_WHAT THE TASK REQUIRES_. Each line in the entries below that holds the string "picture" is to be listed.

_RECORD LIST_.
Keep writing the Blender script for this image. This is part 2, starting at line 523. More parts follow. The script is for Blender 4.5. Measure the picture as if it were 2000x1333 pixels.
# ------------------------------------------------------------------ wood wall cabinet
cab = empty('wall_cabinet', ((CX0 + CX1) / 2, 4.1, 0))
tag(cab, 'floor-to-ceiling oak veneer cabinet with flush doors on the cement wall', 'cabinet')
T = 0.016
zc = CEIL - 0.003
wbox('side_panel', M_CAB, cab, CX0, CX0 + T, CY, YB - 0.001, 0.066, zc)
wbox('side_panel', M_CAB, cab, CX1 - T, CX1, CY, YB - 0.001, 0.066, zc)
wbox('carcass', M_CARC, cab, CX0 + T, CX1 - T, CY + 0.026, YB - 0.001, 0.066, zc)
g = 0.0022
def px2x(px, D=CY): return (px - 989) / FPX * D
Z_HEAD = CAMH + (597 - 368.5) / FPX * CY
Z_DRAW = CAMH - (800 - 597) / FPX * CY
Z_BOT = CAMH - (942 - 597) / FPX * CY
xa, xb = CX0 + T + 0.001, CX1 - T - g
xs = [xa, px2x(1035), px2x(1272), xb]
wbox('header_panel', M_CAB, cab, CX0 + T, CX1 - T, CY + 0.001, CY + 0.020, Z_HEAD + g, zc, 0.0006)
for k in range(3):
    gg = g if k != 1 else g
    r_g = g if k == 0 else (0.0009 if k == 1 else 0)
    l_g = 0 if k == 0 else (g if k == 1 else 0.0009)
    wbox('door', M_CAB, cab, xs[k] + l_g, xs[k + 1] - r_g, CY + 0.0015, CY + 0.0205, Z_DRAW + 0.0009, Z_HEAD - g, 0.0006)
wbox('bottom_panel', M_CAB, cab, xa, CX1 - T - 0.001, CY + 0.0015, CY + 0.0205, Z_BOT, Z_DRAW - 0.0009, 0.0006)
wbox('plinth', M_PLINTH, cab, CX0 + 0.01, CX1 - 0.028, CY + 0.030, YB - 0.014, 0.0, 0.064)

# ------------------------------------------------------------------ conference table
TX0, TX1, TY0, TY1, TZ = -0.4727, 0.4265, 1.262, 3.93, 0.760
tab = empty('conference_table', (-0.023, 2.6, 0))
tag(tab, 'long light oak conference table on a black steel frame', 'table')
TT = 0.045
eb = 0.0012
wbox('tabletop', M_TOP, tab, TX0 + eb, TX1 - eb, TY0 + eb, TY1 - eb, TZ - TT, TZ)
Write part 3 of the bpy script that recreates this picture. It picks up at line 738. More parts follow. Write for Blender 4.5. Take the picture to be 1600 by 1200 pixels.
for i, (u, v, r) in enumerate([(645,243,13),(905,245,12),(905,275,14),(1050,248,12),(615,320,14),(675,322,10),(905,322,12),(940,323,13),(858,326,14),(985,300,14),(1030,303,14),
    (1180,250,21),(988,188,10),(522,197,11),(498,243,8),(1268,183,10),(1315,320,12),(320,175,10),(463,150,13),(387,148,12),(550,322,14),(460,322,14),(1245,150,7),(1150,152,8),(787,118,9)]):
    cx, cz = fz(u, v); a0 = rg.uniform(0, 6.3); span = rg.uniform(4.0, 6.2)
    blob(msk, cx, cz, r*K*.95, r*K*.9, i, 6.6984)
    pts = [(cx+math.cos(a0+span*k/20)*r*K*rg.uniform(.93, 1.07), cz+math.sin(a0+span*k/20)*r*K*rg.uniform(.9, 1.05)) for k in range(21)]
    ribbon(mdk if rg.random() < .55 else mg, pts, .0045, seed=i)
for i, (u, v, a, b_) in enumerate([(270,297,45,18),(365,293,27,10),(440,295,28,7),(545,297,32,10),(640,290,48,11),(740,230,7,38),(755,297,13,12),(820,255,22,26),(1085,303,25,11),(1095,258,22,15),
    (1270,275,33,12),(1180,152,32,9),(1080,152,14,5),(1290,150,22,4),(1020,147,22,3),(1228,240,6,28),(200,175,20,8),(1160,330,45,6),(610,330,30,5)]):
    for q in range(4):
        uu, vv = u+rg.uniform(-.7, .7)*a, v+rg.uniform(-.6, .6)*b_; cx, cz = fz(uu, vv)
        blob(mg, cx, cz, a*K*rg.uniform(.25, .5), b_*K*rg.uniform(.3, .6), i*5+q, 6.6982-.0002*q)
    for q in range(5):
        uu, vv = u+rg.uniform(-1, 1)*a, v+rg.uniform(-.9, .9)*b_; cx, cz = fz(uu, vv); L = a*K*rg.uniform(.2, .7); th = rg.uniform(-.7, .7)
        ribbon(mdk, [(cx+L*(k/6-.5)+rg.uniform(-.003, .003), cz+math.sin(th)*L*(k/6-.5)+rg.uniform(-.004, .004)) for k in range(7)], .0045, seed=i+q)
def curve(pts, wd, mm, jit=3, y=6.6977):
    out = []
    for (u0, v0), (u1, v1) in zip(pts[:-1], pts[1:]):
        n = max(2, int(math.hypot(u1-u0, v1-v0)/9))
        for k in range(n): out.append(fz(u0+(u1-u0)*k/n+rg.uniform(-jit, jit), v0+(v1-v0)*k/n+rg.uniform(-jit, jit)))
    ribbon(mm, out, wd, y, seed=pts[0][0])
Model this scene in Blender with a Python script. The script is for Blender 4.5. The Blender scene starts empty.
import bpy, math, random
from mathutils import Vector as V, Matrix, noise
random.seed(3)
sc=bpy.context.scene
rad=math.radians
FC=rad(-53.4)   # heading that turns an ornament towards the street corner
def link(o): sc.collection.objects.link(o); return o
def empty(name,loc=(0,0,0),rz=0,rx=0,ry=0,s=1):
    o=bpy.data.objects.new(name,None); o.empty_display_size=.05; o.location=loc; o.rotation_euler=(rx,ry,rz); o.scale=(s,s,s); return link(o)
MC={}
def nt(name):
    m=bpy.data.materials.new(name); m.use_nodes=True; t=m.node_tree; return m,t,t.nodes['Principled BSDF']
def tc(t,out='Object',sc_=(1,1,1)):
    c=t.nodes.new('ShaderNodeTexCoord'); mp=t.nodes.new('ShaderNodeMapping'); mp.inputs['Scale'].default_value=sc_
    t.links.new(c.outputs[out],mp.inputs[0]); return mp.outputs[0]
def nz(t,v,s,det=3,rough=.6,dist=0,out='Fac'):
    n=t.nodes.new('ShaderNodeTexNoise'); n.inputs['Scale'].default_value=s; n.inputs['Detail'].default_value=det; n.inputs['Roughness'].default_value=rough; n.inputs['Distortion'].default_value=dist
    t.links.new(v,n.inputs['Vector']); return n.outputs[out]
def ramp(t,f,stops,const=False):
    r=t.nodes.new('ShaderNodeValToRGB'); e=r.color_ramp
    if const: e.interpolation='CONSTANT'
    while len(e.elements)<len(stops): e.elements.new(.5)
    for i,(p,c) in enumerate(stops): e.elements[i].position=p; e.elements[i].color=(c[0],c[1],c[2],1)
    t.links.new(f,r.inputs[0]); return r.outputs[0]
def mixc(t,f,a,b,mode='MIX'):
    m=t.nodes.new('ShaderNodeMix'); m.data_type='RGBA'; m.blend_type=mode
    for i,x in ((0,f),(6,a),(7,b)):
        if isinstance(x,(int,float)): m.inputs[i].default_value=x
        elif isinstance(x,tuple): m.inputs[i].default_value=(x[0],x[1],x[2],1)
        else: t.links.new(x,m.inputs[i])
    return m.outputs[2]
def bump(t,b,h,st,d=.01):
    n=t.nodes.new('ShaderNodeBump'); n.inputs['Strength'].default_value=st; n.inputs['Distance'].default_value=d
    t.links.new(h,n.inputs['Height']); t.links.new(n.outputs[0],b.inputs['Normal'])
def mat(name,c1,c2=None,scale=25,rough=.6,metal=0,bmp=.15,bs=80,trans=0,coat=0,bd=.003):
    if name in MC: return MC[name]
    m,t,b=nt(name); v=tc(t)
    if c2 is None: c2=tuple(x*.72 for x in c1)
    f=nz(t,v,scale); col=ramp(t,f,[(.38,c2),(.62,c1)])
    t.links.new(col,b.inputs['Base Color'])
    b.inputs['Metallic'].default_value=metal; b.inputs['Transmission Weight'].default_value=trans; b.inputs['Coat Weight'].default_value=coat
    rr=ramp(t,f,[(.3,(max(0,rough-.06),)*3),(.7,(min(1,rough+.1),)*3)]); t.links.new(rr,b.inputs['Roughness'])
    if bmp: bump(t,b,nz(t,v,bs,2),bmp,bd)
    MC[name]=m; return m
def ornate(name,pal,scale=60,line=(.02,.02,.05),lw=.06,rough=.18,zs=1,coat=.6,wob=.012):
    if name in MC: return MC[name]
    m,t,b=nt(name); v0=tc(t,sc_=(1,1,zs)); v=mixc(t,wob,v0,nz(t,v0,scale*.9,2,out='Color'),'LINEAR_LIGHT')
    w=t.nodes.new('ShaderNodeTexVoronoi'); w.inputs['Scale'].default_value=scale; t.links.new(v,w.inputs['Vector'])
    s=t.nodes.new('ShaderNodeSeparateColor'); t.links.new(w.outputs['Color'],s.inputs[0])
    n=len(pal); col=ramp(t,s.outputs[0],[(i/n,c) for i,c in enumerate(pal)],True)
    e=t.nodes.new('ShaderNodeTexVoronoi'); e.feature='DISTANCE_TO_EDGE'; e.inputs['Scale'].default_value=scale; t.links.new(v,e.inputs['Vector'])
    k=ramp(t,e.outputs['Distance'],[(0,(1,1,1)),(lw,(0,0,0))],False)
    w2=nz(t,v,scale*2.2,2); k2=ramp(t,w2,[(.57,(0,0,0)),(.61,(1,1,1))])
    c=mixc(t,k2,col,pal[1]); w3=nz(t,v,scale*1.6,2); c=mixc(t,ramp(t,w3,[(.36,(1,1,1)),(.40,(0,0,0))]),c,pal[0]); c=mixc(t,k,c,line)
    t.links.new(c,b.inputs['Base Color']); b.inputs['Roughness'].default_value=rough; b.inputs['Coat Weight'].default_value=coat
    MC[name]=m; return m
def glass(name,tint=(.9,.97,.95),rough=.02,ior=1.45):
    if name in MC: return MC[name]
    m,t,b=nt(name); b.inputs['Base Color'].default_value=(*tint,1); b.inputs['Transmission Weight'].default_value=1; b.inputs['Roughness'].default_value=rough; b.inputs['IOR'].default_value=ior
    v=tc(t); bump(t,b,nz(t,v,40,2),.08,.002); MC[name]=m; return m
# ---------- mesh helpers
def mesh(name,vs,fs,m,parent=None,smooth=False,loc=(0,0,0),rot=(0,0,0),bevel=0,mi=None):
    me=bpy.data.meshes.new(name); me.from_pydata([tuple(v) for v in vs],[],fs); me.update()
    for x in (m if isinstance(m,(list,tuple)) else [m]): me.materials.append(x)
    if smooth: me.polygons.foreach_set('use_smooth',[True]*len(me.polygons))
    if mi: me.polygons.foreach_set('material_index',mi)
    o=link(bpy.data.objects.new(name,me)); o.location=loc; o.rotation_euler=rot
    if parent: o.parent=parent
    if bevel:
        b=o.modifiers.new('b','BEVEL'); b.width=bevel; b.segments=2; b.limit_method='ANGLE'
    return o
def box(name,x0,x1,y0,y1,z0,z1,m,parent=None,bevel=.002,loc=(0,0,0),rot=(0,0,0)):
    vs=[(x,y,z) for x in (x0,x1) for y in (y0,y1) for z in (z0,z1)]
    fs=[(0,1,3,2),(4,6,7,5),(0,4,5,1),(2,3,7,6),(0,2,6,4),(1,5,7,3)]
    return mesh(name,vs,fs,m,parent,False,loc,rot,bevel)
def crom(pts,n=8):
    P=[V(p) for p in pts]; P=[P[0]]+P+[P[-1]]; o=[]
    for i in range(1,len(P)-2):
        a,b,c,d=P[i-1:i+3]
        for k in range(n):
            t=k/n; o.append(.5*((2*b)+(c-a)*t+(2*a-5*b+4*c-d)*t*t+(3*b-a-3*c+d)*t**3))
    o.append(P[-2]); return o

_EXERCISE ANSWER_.
Keep writing the Blender script for this image. This is part 2, starting at line 523. More parts follow. The script is for Blender 4.5. Measure the picture as if it were 2000x1333 pixels.
Write part 3 of the bpy script that recreates this picture. It picks up at line 738. More parts follow. Write for Blender 4.5. Take the picture to be 1600 by 1200 pixels.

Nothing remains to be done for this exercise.